Happy New Year!
Over the years, the Gullahs have attracted many historians, linguists, folklorists, and anthropologists interested in their rich cultural heritage. Many academic books on that subject have been published. The Gullah have also become a symbol of cultural pride for blacks throughout the United States and a subject of general interest in the media. This has given rise to countless newspaper and magazine articles, documentary films, and children’s books on Gullah culture, and to a number of popular novels set in the Gullah region.
Gullah people now organize cultural festivals every year in towns up and down the Low country.
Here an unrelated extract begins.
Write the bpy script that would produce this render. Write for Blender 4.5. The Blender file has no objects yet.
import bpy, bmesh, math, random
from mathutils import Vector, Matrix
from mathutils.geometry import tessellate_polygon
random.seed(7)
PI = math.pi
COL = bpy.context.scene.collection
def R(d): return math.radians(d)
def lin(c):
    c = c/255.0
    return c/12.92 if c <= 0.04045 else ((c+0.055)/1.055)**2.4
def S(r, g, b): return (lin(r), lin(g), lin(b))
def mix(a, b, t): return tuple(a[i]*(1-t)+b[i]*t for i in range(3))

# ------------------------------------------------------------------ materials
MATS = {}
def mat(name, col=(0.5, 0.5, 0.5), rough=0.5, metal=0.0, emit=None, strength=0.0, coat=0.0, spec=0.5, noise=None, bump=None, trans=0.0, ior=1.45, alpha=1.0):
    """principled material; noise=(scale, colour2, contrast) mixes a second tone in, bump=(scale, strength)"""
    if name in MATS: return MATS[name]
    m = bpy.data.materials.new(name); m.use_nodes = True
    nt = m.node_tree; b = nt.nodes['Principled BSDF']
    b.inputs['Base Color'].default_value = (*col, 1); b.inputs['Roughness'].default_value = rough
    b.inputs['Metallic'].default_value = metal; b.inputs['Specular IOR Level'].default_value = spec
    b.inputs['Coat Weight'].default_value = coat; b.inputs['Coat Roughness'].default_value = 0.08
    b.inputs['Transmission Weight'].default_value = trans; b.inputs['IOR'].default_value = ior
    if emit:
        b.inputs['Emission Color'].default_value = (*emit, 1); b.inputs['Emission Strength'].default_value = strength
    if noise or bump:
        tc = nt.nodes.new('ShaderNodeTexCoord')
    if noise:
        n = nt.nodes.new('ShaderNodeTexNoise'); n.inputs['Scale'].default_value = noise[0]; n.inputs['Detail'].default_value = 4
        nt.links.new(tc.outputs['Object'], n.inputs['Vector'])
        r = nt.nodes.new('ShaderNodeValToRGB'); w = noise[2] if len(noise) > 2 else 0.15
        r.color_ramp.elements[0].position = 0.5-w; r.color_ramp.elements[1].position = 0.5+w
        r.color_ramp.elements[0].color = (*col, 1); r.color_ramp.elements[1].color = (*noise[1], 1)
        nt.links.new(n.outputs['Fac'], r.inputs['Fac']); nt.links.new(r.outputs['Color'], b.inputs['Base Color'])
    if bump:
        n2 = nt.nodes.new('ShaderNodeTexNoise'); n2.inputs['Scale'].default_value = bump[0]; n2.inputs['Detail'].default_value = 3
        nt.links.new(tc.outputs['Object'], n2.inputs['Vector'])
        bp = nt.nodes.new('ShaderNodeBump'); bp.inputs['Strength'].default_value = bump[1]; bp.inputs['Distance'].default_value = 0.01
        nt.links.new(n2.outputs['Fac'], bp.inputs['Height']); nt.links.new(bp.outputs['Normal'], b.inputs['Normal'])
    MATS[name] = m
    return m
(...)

Hilton Head Island, for instance, hosts a “Gullah Celebration” in February. It includes “De Aarts ob We People” show; the “Ol’ Fashioned Gullah Breakfast”; “National Freedom Day,” the “Gullah Film Fest”, “A Taste of Gullah” food and entertainment, a “Celebration of Low country Authors and Books,” an “Arts, Crafts & Food Expo,” and “De Gullah Playhouse”. Beaufort hosts the oldest and the largest celebration, “The Original Gullah Festival” in May. The nearby Penn Center on St. Helena Island holds “Heritage Days” in November. Other Gullah festivals are celebrated on James Island, South Carolina and Sapelo Island, Georgia.
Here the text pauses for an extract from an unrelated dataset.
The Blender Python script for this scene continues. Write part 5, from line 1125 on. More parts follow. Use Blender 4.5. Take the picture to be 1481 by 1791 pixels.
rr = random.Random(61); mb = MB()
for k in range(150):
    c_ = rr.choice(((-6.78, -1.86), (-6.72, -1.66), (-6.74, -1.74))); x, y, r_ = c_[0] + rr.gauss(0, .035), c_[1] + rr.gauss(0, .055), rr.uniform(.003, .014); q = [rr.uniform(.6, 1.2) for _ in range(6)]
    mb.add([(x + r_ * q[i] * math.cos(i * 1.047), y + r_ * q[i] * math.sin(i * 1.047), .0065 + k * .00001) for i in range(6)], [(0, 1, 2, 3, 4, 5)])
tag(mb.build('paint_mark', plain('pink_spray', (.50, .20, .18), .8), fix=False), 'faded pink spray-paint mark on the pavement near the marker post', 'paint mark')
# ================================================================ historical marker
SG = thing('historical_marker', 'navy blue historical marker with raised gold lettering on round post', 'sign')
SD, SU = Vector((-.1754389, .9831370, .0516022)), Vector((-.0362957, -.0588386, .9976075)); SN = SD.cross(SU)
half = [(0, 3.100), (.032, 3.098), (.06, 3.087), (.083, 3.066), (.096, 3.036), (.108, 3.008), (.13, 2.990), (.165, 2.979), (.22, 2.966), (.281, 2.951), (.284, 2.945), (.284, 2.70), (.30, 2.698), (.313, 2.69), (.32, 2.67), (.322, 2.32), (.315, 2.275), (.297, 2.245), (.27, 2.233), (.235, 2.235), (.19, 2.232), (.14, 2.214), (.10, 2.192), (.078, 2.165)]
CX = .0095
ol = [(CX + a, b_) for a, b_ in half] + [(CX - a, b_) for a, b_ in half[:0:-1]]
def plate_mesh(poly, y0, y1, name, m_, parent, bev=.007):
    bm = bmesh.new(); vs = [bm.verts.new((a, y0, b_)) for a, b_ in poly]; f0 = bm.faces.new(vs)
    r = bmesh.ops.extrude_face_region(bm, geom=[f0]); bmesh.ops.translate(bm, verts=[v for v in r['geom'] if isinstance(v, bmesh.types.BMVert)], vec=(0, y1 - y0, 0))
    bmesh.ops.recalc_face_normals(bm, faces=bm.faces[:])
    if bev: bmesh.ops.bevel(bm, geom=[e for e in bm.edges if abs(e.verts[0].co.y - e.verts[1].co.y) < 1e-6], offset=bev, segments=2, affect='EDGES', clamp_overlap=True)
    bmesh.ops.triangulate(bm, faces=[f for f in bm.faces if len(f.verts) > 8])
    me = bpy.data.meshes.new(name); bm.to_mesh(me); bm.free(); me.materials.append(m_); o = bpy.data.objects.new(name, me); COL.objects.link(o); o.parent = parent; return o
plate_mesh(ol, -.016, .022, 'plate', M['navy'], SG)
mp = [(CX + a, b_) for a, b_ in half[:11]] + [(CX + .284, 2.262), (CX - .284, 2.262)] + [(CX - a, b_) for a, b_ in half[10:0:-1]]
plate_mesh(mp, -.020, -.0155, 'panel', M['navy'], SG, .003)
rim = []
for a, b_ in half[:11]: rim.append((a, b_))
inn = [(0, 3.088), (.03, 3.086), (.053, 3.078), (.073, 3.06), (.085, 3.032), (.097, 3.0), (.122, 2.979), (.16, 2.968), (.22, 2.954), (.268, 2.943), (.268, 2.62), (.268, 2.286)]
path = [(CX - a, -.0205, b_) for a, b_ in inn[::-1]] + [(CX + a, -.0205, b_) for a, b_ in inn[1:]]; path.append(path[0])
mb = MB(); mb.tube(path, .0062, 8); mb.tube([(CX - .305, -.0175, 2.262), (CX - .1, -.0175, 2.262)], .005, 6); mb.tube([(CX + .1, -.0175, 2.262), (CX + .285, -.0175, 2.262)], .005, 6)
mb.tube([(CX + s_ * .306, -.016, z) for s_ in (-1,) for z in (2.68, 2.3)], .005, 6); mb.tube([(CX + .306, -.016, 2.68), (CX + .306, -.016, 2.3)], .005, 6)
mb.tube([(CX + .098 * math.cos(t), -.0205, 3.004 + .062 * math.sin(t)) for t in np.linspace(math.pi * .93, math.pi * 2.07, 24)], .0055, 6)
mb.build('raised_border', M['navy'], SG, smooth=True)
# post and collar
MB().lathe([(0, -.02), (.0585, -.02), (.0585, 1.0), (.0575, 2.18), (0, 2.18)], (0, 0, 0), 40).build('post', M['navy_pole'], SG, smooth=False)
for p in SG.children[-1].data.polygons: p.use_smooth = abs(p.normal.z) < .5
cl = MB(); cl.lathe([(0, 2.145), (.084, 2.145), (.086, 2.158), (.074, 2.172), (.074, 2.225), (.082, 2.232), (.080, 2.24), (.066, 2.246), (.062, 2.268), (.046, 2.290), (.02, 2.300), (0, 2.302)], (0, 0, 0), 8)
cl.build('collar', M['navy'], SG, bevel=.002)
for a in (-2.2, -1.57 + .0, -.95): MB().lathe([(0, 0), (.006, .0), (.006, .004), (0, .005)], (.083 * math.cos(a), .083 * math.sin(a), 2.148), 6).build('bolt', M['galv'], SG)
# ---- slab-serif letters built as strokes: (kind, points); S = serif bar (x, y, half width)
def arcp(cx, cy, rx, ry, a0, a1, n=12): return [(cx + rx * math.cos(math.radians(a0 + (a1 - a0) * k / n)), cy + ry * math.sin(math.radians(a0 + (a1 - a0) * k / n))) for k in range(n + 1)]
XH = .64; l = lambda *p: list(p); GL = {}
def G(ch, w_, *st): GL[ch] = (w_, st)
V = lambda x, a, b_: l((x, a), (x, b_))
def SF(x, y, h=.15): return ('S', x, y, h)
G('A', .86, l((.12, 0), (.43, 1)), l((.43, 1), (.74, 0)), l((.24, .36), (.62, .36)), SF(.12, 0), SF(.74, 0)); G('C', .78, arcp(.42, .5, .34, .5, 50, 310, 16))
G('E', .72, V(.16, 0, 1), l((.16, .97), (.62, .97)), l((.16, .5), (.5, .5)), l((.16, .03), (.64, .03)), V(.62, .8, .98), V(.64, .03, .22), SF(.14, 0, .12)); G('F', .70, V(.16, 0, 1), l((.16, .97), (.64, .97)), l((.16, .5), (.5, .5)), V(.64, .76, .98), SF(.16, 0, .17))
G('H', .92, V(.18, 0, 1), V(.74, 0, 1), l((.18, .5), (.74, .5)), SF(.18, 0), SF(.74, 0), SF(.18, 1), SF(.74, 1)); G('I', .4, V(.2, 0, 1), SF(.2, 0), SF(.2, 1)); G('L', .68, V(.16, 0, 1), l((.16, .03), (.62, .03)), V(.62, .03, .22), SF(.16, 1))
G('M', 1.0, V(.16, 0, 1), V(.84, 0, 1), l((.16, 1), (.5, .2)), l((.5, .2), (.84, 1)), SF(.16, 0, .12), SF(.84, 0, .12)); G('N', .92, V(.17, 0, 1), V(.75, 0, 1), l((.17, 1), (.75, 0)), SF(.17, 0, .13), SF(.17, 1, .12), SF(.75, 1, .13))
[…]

But Gullah culture is also being celebrated elsewhere in the United States. The Black Cultural Center at Purdue University in West Lafayette, Indiana conducted a research tour, cultural arts festival, and other related events to showcase the Gullah culture. The Black Cultural Center Library maintains a bibliography of Gullah books and materials, as well.Metro State College in Denver, Colorado recently hosted a conference on Gullah culture, called The Water Brought Us: Gullah History and Culture, which featured a panel of Gullah scholars and cultural activists. These events in Indiana and Colorado are typical of the attention Gullah culture regularly receives throughout the United States.
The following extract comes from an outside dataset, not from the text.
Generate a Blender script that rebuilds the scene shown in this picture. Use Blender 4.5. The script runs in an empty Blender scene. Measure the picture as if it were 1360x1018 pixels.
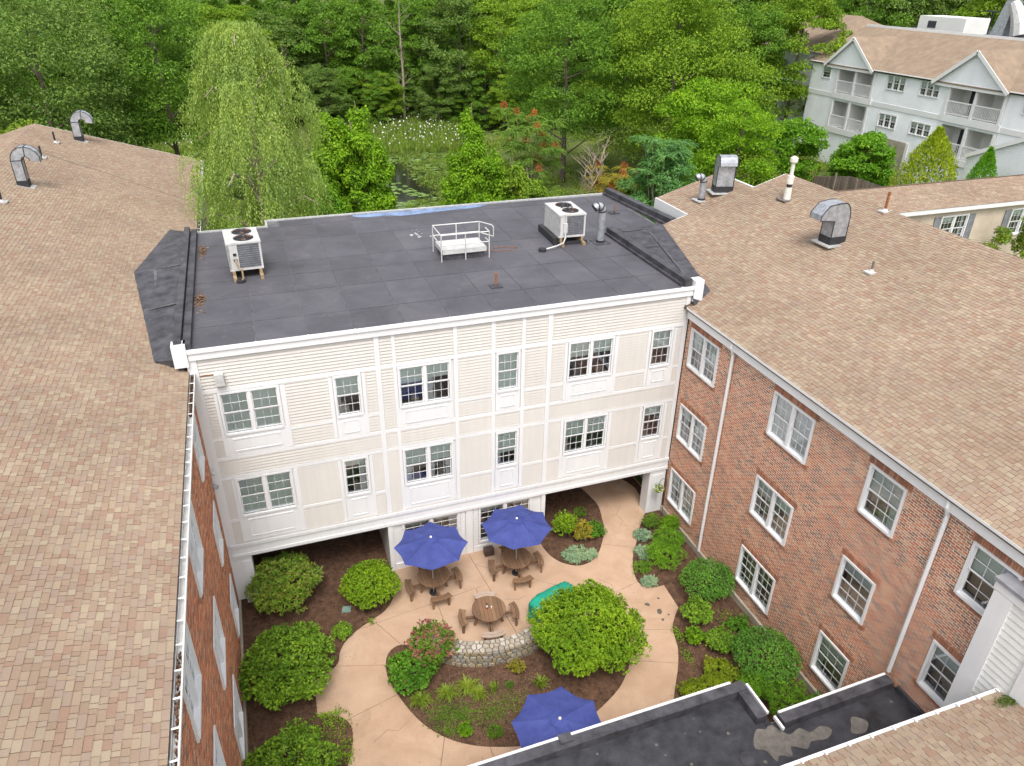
import bpy, math, random
import numpy as np
from mathutils import Vector, Matrix
from math import sin, cos, pi, radians

random.seed(7)
RNG = np.random.default_rng(11)
SC = bpy.context.scene
COL = SC.collection

# ------------------------------------------------------------------ camera
CAMPOS = Vector((2.4535, -22.4780, 20.8258))
RT = Vector((0.94302159, -0.33237365, 0.01542845))
DN = Vector((-0.14885469, -0.46289751, -0.87382388))
FW = Vector((0.29757783, 0.82173819, -0.48599772))
cam_d = bpy.data.cameras.new('camera')
cam = bpy.data.objects.new('camera', cam_d)
COL.objects.link(cam)
m = Matrix((RT, -DN, -FW)).transposed().to_4x4()
m.translation = CAMPOS
cam.matrix_world = m
cam_d.sensor_width = 36.0
cam_d.lens = 36.0 * 986.99 / 1360.0
cam_d.clip_start = 0.1
cam_d.clip_end = 3000
SC.camera = cam

# ------------------------------------------------------------------ world, sun, exposure
SUN_EL, SUN_AZ = radians(60), radians(196)          # azimuth clockwise from +Y
W = bpy.data.worlds.new('World'); SC.world = W; W.use_nodes = True
nt = W.node_tree
bg = nt.nodes['Background']
sky = nt.nodes.new('ShaderNodeTexSky'); sky.sky_type = 'NISHITA'; sky.sun_disc = False
sky.sun_elevation = SUN_EL; sky.sun_rotation = SUN_AZ
sky.air_density = 1.0; sky.dust_density = 4.0; sky.ozone_density = 1.0
hs = nt.nodes.new('ShaderNodeHueSaturation'); hs.inputs['Saturation'].default_value = 0.25
nt.links.new(sky.outputs[0], hs.inputs['Color']); nt.links.new(hs.outputs[0], bg.inputs[0])
bg.inputs[1].default_value = 0.15
sl = bpy.data.lights.new('sun', 'SUN'); sl.energy = 1.0; sl.angle = radians(20); sl.color = (1.0, 0.95, 0.88)
so = bpy.data.objects.new('sun', sl); COL.objects.link(so)
sd = Vector((sin(SUN_AZ) * cos(SUN_EL), cos(SUN_AZ) * cos(SUN_EL), sin(SUN_EL)))
so.rotation_euler = sd.to_track_quat('Z', 'Y').to_euler(); so.location = (0, -30, 60)
SC.view_settings.view_transform = 'Standard'
SC.view_settings.look = 'None'
SC.view_settings.exposure = 0.96
SC.view_settings.gamma = 1.0
SC.view_settings.use_curve_mapping = False
SC.render.engine = 'CYCLES'

# ------------------------------------------------------------------ materials
def new_mat(name):
    mt = bpy.data.materials.new(name); mt.use_nodes = True
    n = mt.node_tree.nodes; n.clear()
    out = n.new('ShaderNodeOutputMaterial'); b = n.new('ShaderNodeBsdfPrincipled')
    mt.node_tree.links.new(b.outputs[0], out.inputs[0])
    return mt, n, mt.node_tree.links, b, out

def setb(b, rough=.7, metal=0., spec=.4):
    b.inputs['Roughness'].default_value = rough; b.inputs['Metallic'].default_value = metal
    b.inputs['Specular IOR Level'].default_value = spec

def c4(c): return (c[0], c[1], c[2], 1)

def ramp(n, stops, const=False):
    r = n.new('ShaderNodeValToRGB')
    if const: r.color_ramp.interpolation = 'CONSTANT'
    e = r.color_ramp.elements
    while len(e) < len(stops): e.new(0.5)
    for k, (p, c) in enumerate(stops):
        e[k].position = p; e[k].color = c4(c)
    return r

def noise(n, l, scale, detail=4, rough=.6, vec=None, dist=0):
    t = n.new('ShaderNodeTexNoise'); t.inputs['Scale'].default_value = scale
    t.inputs['Detail'].default_value = detail; t.inputs['Roughness'].default_value = rough
    t.inputs['Distortion'].default_value = dist
    if vec is not None: l.new(vec, t.inputs['Vector'])
    return t

def worldpos(n):
    return n.new('ShaderNodeNewGeometry').outputs['Position']

def rnd(n, l):
    g = n.new('ShaderNodeNewGeometry'); o = n.new('ShaderNodeObjectInfo')
    a = n.new('ShaderNodeMath'); a.operation = 'ADD'
    f = n.new('ShaderNodeMath'); f.operation = 'FRACT'
    l.new(g.outputs['Random Per Island'], a.inputs[0]); l.new(o.outputs['Random'], a.inputs[1])
    l.new(a.outputs[0], f.inputs[0])
    return f.outputs[0]

def mixc(n, l, fac, a, b, mode='MIX'):
    x = n.new('ShaderNodeMix'); x.data_type = 'RGBA'; x.blend_type = mode
    for sock, v in ((x.inputs[0], fac), (x.inputs[6], a), (x.inputs[7], b)):
        if hasattr(v, 'links'): l.new(v, sock)
        elif isinstance(v, (int, float)): sock.default_value = v
        else: sock.default_value = c4(v)
    return x.outputs[2]

def bump(n, l, b, h, strength=.3, dist=.02):
    bp = n.new('ShaderNodeBump'); bp.inputs['Strength'].default_value = strength
    bp.inputs['Distance'].default_value = dist
    l.new(h, bp.inputs['Height']); l.new(bp.outputs[0], b.inputs['Normal'])

def plain(name, col, rough=.6, metal=0., var=.12, scale=3., spec=.4, bmp=0.):
    mt, n, l, b, o = new_mat(name); setb(b, rough, metal, spec)
    p = worldpos(n)
    t = noise(n, l, scale, 5, .65, p)
    d = tuple(x * (1 - var * 2) for x in col); u = tuple(min(1, x * (1 + var)) for x in col)
    r = ramp(n, [(.3, d), (.7, u)]); l.new(t.outputs[0], r.inputs[0]); l.new(r.outputs[0], b.inputs['Base Color'])
    if bmp: 
        t2 = noise(n, l, scale * 12, 3, .6, p); bump(n, l, b, t2.outputs[0], bmp, .01)
    return mt

def palette(name, cols, rough=.85, fine=60., fvar=.25, big=.35, bigvar=.15, spec=.3, bmp=.3):
    mt, n, l, b, o = new_mat(name); setb(b, rough, 0, spec)
    k = len(cols)
    r = ramp(n, [(i / k, c) for i, c in enumerate(cols)], True)
    l.new(rnd(n, l), r.inputs[0])
    p = worldpos(n)
    t = noise(n, l, fine, 4, .7, p)
    rr = ramp(n, [(.25, (1 - fvar,) * 3), (.75, (1 + fvar * .6,) * 3)]); l.new(t.outputs[0], rr.inputs[0])
    c = mixc(n, l, 1., r.outputs[0], rr.outputs[0], 'MULTIPLY')
    t2 = noise(n, l, big, 4, .6, p)
    r2 = ramp(n, [(.3, (1 - bigvar,) * 3), (.7, (1 + bigvar * .5,) * 3)]); l.new(t2.outputs[0], r2.inputs[0])
    c = mixc(n, l, 1., c, r2.outputs[0], 'MULTIPLY')
    l.new(c, b.inputs['Base Color'])
    if bmp: bump(n, l, b, t.outputs[0], bmp, .004)
    return mt

def leafmat(name, cols, transl=.35, rough=.5, spec=.35):
    spec = min(spec, .2) * .9; rough = max(rough, .45)
    mt, n, l, b, o = new_mat(name); setb(b, rough, 0, spec)
    k = len(cols)
    r = ramp(n, [(i / max(1, k - 1), c) for i, c in enumerate(cols)])
    l.new(rnd(n, l), r.inputs[0])
    t = noise(n, l, .9, 3, .6, worldpos(n))
    rr = ramp(n, [(.3, (.68, .74, .8)), (.5, (1.0, 1.0, 1.0)), (.72, (1.32, 1.2, 1.1))]); l.new(t.outputs[0], rr.inputs[0])
    c = mixc(n, l, 1., r.outputs[0], rr.outputs[0], 'MULTIPLY')
    l.new(c, b.inputs['Base Color'])
    tr = n.new('ShaderNodeBsdfTranslucent')
    c2 = mixc(n, l, 1., c, (1.15, 1.2, .6), 'MULTIPLY'); l.new(c2, tr.inputs[0])
    mx = n.new('ShaderNodeMixShader'); mx.inputs[0].default_value = transl
    l.new(b.outputs[0], mx.inputs[1]); l.new(tr.outputs[0], mx.inputs[2]); l.new(mx.outputs[0], o.inputs[0])
    return mt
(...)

Gullah culture has proven to be particularly resilient. Gullah traditions are strong not only in the rural areas of the Low country mainland and on the Sea Islands, and among their people in urban areas such as Charleston and Savannah. Gullah people who have left the Low country and moved far away have also preserved traditions, for instance, many Gullahs in New York, who went North in the Great Migration have established their own neighborhood churches in Harlem, Brooklyn, and Queens. Typically they send their children back to rural communities in South Carolina and Georgia during the summer months to live with grandparents, uncles and aunts. Gullah people living in New York also frequently return to the Low country to retire. Second- and third-generation Gullah in New York often maintain many of their traditional customs and sometimes still speak the Gullah language.